If you are using BPMN, this is where the notation really helps. Parallel gateways (+) show concurrent work. Exclusive gateways (X) show decisions. Lanes show responsibilities. The diagram communicates all of this visually.
The finished map
Here is our onboarding process after adding parallel work and roles. Notice how HR, IT, and the Manager each have their own lane, and parallel gateways show where work happens simultaneously.
This diagram took about 15 minutes to build. It replaces pages of documentation and is immediately understandable by anyone in the organization.
Validate with everyone involved
Show the map to every person who touches the process. Ask:
- -"Does this match what actually happens?"
- -"Am I missing any steps?"
- -"Where does this process break down most often?"
This validation step almost always reveals surprises. Sales might discover that operations handles things differently than expected. HR might learn that IT has an unofficial workaround. These discoveries are the whole point of mapping.
Look for improvements
With a validated map in front of you, patterns become visible:
- -Bottlenecks - steps where everything waits on one person or one approval.
- -Redundancies - the same data being entered in two different systems.
- -Unnecessary handoffs - work bouncing between people when one person could handle it end-to-end.
- -Missing error handling - what happens when the new hire does not sign the contract? If nobody knows, that is a process gap.
- -Automation opportunities - manual steps that a system could handle (sending reminder emails, creating accounts, updating status).

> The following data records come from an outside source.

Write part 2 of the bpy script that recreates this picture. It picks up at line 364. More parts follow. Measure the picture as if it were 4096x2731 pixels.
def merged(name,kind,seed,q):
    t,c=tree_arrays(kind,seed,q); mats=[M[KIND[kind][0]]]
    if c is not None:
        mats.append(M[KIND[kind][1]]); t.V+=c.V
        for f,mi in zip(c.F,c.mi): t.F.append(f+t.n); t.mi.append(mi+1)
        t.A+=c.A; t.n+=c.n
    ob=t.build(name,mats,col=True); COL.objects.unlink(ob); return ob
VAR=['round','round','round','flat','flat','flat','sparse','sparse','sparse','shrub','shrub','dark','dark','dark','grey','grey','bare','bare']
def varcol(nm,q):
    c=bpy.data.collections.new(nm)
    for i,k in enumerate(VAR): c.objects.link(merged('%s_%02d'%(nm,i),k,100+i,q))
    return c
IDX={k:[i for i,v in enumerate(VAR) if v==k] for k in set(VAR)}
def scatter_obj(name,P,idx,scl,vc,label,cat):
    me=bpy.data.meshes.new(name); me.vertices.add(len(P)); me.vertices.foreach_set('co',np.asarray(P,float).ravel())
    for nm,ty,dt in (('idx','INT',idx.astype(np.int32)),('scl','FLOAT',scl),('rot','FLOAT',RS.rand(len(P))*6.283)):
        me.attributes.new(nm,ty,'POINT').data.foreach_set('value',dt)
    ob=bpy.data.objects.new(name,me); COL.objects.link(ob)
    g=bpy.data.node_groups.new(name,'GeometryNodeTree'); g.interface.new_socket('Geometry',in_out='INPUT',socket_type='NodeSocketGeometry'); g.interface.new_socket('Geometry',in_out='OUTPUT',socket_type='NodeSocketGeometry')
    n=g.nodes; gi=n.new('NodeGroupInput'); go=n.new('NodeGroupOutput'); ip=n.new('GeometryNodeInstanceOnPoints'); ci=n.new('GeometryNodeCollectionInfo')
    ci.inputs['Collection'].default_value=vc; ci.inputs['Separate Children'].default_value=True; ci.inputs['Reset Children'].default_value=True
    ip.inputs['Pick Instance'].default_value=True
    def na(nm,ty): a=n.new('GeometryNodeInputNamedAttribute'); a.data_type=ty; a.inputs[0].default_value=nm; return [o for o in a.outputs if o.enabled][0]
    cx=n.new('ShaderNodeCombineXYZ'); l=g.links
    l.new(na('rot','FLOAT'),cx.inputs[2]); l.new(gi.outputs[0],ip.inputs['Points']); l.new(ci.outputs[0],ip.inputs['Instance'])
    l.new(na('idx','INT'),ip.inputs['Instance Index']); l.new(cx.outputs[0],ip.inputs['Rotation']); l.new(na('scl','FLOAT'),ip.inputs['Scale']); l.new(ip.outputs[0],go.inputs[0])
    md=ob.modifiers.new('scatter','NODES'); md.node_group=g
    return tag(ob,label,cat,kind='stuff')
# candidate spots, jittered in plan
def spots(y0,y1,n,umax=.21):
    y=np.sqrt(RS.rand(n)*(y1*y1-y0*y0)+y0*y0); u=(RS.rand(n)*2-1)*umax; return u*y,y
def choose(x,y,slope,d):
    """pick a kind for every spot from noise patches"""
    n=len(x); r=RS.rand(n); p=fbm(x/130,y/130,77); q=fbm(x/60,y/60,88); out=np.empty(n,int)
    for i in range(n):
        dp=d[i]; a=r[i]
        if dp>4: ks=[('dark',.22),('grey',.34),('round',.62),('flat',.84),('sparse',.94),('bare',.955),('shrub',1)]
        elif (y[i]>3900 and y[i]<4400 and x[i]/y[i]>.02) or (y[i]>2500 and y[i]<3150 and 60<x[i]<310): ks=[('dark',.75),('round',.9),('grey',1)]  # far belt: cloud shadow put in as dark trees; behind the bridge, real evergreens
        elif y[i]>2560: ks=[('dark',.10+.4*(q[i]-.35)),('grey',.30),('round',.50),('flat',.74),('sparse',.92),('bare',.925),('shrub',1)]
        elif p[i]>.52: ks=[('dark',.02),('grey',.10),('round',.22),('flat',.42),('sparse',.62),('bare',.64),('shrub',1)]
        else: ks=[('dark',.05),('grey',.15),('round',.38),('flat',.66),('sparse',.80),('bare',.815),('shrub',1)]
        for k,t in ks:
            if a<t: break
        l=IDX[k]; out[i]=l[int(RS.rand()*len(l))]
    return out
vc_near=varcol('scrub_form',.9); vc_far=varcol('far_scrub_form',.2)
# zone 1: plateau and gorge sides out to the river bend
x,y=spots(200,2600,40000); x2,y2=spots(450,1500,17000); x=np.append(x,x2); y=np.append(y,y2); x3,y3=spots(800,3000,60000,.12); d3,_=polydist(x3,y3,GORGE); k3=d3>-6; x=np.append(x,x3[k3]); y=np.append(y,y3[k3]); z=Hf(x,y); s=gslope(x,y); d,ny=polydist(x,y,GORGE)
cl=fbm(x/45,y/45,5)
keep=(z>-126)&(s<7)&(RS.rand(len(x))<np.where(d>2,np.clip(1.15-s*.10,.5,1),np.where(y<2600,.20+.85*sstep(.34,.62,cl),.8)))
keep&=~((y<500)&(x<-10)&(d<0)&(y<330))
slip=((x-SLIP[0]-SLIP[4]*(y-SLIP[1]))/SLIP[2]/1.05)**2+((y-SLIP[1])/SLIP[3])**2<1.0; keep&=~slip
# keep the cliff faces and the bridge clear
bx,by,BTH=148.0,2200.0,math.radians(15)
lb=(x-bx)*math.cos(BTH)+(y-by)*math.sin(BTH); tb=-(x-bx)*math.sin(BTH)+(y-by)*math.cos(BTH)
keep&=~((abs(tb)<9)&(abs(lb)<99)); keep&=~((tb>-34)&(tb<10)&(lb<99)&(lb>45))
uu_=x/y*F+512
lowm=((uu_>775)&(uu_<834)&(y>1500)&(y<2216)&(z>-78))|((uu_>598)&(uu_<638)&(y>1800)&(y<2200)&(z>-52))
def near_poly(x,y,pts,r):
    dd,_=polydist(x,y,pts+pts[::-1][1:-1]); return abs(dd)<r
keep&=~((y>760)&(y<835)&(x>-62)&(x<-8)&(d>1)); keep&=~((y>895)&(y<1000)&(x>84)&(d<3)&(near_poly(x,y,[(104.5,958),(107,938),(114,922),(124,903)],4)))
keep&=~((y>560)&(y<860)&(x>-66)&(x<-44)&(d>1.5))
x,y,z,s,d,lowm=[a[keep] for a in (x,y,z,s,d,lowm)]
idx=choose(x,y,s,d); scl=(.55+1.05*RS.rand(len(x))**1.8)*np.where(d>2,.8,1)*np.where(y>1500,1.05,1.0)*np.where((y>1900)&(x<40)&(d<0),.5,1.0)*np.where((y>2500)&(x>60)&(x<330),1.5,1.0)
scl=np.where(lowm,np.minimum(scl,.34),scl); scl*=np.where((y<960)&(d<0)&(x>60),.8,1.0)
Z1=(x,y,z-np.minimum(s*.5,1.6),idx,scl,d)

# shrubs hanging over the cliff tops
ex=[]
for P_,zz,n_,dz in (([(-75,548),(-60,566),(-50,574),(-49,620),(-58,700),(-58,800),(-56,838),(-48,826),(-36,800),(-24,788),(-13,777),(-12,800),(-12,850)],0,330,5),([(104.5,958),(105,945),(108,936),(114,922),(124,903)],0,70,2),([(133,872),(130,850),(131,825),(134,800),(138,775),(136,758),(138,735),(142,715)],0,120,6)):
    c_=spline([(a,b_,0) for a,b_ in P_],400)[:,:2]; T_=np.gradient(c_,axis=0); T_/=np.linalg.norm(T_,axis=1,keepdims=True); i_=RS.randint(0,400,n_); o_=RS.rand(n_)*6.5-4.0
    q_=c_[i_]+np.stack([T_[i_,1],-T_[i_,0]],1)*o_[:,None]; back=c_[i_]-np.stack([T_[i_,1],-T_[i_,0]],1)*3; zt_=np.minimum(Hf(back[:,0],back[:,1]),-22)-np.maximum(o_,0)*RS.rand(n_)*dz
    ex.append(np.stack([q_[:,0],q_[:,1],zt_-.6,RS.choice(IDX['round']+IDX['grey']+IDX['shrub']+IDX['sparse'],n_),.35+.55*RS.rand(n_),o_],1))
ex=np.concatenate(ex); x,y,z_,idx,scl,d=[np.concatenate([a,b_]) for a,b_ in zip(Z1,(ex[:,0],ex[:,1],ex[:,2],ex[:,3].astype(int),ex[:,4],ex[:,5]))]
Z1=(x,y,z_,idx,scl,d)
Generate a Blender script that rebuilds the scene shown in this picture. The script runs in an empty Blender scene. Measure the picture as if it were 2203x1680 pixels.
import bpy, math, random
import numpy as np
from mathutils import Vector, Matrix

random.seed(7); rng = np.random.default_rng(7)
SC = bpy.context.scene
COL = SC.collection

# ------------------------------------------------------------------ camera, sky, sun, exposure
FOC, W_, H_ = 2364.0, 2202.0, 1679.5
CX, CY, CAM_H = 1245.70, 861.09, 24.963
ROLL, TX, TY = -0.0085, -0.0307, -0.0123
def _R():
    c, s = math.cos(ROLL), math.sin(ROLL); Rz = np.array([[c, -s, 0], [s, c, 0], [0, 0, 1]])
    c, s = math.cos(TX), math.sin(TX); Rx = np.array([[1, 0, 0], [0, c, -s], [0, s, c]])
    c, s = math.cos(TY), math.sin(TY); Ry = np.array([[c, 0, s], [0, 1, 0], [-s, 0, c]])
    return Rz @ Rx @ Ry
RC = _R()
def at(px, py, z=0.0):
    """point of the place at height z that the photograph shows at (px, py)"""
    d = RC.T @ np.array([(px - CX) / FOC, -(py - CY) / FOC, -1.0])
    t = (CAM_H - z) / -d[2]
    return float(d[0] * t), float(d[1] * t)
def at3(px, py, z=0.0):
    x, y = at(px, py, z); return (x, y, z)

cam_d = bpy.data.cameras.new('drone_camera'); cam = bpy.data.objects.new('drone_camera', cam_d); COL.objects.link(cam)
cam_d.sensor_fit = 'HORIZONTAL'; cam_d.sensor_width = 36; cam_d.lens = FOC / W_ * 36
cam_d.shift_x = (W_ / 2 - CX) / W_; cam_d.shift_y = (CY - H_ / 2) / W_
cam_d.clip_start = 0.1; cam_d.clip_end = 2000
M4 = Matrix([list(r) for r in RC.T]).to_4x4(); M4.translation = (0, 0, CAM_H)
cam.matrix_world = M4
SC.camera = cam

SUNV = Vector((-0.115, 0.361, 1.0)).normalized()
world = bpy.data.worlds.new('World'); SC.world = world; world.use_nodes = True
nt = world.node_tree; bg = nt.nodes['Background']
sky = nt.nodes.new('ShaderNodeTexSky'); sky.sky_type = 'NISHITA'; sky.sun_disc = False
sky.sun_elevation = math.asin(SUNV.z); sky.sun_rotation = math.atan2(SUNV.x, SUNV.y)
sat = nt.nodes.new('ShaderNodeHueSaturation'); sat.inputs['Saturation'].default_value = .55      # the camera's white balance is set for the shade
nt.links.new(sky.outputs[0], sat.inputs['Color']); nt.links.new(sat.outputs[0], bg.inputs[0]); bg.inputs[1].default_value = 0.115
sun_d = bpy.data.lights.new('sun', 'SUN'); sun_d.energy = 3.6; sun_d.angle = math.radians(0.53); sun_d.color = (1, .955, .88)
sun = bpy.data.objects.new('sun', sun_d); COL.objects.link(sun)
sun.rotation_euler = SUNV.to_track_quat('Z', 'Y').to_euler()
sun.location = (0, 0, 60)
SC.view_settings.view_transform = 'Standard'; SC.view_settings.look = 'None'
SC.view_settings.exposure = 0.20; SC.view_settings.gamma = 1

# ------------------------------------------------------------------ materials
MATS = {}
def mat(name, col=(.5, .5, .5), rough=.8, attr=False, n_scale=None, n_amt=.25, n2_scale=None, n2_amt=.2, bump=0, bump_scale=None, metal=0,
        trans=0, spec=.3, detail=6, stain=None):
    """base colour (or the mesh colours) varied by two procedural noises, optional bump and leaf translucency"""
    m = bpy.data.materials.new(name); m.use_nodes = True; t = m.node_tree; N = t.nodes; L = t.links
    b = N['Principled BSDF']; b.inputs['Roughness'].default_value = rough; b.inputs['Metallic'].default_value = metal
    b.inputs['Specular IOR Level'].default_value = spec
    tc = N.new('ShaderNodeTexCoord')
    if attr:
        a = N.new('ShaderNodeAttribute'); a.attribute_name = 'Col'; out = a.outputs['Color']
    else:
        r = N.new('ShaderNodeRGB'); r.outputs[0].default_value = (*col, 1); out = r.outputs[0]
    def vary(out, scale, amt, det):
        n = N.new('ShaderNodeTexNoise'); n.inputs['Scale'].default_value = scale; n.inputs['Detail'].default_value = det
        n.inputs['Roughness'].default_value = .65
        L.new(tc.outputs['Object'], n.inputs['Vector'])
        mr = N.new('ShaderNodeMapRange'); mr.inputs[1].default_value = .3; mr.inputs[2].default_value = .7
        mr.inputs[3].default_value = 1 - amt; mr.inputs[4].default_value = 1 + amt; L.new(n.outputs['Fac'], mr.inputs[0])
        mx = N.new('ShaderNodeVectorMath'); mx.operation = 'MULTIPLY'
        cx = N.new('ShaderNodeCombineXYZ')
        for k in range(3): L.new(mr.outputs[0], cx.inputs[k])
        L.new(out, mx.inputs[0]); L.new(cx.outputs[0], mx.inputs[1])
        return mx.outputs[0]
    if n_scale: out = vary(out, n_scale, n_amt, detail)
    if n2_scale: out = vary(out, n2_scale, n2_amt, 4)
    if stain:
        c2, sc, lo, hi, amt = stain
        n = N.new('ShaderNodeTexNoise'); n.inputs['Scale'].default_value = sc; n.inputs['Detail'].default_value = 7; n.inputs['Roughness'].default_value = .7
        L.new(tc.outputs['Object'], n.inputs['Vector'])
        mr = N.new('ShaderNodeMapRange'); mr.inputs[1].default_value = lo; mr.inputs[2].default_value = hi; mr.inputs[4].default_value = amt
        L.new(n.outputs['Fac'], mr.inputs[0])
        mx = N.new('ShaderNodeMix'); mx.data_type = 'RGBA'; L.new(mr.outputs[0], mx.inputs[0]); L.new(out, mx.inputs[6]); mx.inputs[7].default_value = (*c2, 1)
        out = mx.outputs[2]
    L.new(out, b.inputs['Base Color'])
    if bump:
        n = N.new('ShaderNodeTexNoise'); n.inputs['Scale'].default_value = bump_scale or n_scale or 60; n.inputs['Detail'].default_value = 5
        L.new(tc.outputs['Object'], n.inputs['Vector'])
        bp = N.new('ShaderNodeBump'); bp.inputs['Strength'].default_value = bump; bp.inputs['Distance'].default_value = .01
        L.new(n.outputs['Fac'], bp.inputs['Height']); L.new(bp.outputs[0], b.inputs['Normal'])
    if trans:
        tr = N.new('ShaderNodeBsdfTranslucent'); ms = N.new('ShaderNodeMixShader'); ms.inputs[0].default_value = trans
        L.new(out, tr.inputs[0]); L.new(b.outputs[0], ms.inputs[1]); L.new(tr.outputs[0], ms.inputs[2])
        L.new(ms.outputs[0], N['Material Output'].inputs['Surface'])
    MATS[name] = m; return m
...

Document these as annotations on the map or as a separate improvement list. Then prioritize: what is the highest-impact, lowest-effort change?
Practical tips
Keep it on one page
If your diagram does not fit on one screen, you are at the wrong level of detail. Break complex steps into sub-processes and map them separately.
Use verb-noun labels
Name tasks as actions: "Review application", "Send notification", "Approve request". Not "Application" or "Notification" - those are things, not steps.
Map the current state first
Resist the urge to design the ideal process immediately. Map how things work today (as-is), then create a separate diagram for how they should work (to-be).
Date your maps
Processes change. A map without a date is a map you cannot trust. Always note when it was created and when it was last validated.
Start mapping
You now have the method. Pick a process, grab a tool, and draw it out. The first map is always rough - that is fine. The value comes from making the invisible visible.
Frequently asked questions
How long does it take to map a process?▼
A simple process (5-10 steps, one role) takes 15-30 minutes. A cross-departmental process with decisions and exceptions takes 1-3 hours including interviews. The time investment pays back immediately in clarity.
Should I map the current process or the ideal process?▼
Always map the current state (as-is) first. You need to understand how things work today before you can design how they should work. Create a separate to-be diagram for the improved version.
How detailed should my process map be?▼
Detailed enough that someone unfamiliar with the process can follow it, but not so detailed that it becomes unreadable. If a step is complex, make it a collapsed sub-process and map the details in a separate diagram.
Who should be involved in process mapping?▼
The people who actually do the work. Always. Not just managers or process owners. The people on the ground know the real process, including the unofficial workarounds that make things actually function.
Do I need BPMN or is a simple flowchart enough?▼
For a quick internal sketch, a flowchart is fine. For anything that will be shared, maintained, or used as a basis for improvement or automation, use BPMN. It removes ambiguity and scales to complex processes.